▸ **What you should do**: Repeat every line, exactly, from the very first through the one where "m.node_tree.links, m.node_tree.nodes['Principled BSDF']" appears. Add nothing else.

▸ **Information supplied**:
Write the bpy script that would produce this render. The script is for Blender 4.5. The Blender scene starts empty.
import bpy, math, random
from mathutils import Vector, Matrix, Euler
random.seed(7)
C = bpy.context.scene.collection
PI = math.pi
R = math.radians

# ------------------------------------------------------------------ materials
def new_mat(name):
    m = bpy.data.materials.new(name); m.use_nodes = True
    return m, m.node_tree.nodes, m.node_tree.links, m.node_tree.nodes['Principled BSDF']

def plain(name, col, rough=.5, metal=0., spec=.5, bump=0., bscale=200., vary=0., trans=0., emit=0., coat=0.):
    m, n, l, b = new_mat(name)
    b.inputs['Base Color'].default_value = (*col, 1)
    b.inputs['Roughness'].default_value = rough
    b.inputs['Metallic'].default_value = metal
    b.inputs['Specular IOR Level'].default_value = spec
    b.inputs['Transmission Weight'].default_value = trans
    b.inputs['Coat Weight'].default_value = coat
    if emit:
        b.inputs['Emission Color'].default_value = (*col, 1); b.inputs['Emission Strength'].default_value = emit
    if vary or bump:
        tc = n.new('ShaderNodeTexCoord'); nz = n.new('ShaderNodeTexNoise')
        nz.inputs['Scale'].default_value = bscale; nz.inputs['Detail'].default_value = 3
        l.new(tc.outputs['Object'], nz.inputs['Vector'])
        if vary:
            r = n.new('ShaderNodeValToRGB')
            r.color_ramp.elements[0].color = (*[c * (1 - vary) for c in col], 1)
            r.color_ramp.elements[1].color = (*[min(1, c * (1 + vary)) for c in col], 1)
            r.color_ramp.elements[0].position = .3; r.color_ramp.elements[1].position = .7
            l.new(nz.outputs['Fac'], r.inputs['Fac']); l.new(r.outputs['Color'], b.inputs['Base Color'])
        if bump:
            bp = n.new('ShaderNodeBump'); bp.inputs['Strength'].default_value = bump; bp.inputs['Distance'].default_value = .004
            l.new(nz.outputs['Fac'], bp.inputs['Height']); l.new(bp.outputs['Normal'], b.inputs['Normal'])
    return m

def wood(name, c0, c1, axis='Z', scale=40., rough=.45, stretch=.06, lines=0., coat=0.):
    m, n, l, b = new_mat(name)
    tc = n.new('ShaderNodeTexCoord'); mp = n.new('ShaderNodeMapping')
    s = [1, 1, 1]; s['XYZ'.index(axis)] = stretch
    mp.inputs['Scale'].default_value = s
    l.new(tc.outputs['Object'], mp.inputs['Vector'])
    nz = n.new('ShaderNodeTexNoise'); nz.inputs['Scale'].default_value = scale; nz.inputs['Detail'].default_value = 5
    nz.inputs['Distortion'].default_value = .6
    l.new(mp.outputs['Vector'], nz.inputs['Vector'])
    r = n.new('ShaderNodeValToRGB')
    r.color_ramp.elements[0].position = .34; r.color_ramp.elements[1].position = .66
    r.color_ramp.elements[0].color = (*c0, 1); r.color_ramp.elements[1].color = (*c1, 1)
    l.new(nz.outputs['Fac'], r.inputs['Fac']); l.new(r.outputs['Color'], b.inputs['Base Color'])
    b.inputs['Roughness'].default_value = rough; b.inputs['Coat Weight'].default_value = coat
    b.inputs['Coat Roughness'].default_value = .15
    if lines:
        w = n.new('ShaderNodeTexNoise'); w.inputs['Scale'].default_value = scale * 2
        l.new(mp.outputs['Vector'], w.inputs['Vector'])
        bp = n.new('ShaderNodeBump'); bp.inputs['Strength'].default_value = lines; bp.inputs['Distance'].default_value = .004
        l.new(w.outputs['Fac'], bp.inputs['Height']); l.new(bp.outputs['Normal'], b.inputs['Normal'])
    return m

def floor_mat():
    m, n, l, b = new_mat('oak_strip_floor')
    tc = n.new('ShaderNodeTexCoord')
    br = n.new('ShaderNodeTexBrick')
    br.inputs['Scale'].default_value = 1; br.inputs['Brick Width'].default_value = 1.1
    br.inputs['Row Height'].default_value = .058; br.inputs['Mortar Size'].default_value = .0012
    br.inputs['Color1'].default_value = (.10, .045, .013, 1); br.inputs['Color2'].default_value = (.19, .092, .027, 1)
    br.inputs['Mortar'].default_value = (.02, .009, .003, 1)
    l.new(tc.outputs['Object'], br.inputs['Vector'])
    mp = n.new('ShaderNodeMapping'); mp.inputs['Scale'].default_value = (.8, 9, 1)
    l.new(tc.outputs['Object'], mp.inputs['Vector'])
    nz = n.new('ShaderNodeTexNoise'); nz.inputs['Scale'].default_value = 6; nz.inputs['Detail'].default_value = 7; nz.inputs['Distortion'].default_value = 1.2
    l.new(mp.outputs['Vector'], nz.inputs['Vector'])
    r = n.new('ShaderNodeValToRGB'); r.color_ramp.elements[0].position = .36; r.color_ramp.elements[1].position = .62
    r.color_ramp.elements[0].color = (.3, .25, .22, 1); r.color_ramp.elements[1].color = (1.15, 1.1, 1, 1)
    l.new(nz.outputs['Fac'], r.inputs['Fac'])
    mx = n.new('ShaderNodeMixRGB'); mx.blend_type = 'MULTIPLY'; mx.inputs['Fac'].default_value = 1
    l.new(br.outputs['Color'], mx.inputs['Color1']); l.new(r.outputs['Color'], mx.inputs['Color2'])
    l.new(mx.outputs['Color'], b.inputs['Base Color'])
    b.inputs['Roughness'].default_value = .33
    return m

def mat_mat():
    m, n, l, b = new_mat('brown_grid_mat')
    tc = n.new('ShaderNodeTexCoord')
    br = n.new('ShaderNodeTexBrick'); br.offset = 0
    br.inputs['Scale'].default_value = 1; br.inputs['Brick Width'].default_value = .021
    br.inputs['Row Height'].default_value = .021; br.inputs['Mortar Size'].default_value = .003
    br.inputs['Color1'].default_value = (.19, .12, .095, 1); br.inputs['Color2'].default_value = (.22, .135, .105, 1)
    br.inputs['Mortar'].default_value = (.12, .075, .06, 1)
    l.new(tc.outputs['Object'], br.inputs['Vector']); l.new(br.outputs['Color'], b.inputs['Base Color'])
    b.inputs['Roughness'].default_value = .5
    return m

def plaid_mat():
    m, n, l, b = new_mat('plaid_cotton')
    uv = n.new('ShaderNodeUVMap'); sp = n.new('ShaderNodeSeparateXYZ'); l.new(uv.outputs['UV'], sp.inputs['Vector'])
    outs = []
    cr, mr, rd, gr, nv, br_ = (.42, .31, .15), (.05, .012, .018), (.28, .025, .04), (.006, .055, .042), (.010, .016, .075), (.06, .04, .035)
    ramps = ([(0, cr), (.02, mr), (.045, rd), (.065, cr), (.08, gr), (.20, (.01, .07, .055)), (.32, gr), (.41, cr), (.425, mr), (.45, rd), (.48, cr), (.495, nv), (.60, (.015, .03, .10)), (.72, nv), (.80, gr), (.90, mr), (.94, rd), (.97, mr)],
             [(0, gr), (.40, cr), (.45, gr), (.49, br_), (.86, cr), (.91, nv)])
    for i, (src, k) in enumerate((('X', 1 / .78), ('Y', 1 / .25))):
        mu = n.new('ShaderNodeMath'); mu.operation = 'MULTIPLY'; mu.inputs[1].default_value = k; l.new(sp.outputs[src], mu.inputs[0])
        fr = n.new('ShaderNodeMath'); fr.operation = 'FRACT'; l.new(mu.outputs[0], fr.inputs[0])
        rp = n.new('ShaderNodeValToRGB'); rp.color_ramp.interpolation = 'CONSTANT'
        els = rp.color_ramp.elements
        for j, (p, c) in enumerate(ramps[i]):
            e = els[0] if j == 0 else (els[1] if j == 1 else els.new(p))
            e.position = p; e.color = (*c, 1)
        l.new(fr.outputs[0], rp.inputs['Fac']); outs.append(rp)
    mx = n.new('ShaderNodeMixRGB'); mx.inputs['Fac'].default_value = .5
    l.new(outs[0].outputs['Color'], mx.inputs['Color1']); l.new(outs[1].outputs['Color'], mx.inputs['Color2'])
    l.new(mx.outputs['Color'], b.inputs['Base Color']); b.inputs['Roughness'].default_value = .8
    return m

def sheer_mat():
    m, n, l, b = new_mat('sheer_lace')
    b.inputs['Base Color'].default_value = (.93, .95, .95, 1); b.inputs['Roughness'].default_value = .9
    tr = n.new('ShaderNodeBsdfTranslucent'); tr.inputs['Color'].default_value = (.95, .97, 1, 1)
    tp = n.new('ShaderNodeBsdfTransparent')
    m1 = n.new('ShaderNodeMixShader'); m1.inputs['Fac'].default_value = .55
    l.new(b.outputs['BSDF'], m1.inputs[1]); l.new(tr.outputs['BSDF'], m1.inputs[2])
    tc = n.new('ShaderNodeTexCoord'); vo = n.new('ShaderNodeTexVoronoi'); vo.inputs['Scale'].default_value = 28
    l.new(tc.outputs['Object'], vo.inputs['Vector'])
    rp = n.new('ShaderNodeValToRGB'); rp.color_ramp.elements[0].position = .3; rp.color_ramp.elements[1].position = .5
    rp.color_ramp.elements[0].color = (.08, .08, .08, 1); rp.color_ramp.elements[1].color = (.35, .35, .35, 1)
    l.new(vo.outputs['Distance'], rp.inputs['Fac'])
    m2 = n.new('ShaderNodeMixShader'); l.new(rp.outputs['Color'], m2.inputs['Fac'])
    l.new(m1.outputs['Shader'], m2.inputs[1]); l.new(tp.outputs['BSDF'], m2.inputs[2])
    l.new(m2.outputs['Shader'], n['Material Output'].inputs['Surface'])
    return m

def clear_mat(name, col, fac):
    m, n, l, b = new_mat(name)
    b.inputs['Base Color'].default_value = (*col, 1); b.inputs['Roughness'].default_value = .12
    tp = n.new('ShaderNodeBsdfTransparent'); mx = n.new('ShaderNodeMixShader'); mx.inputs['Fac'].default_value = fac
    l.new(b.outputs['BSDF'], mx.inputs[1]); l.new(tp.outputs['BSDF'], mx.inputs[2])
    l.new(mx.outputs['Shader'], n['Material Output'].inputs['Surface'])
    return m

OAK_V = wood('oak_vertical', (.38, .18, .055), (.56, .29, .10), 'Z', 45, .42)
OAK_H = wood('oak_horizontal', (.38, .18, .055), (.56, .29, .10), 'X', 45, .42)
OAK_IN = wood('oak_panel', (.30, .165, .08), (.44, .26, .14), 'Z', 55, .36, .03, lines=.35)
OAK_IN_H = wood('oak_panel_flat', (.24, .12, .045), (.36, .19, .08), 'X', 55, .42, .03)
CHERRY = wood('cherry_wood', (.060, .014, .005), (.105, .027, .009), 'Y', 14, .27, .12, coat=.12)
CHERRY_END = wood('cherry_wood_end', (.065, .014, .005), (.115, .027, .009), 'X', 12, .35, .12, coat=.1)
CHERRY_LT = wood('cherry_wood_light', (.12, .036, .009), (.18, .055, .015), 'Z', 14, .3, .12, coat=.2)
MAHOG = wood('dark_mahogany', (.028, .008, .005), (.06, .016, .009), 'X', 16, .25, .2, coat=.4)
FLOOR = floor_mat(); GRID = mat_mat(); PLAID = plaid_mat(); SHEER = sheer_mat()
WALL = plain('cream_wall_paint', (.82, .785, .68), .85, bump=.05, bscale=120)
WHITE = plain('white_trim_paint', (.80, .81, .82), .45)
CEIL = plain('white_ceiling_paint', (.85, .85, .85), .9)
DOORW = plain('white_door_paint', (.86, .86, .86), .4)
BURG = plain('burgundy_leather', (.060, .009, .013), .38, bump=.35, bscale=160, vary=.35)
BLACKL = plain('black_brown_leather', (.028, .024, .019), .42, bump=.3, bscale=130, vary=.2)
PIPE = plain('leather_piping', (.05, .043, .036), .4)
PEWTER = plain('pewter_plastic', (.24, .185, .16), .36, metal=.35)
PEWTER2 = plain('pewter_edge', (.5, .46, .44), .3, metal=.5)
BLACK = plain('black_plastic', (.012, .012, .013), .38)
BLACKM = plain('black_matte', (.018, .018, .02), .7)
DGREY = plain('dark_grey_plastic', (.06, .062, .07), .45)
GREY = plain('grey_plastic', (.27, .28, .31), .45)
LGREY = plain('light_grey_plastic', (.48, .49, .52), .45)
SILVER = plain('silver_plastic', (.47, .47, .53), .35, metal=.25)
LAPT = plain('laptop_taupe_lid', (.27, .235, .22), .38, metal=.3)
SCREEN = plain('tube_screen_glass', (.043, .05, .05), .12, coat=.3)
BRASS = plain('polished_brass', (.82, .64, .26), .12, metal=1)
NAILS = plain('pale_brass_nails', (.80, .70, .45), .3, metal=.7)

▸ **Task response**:
Write the bpy script that would produce this render. The script is for Blender 4.5. The Blender scene starts empty.
import bpy, math, random
from mathutils import Vector, Matrix, Euler
random.seed(7)
C = bpy.context.scene.collection
PI = math.pi
R = math.radians

# ------------------------------------------------------------------ materials
def new_mat(name):
    m = bpy.data.materials.new(name); m.use_nodes = True
    return m, m.node_tree.nodes, m.node_tree.links, m.node_tree.nodes['Principled BSDF']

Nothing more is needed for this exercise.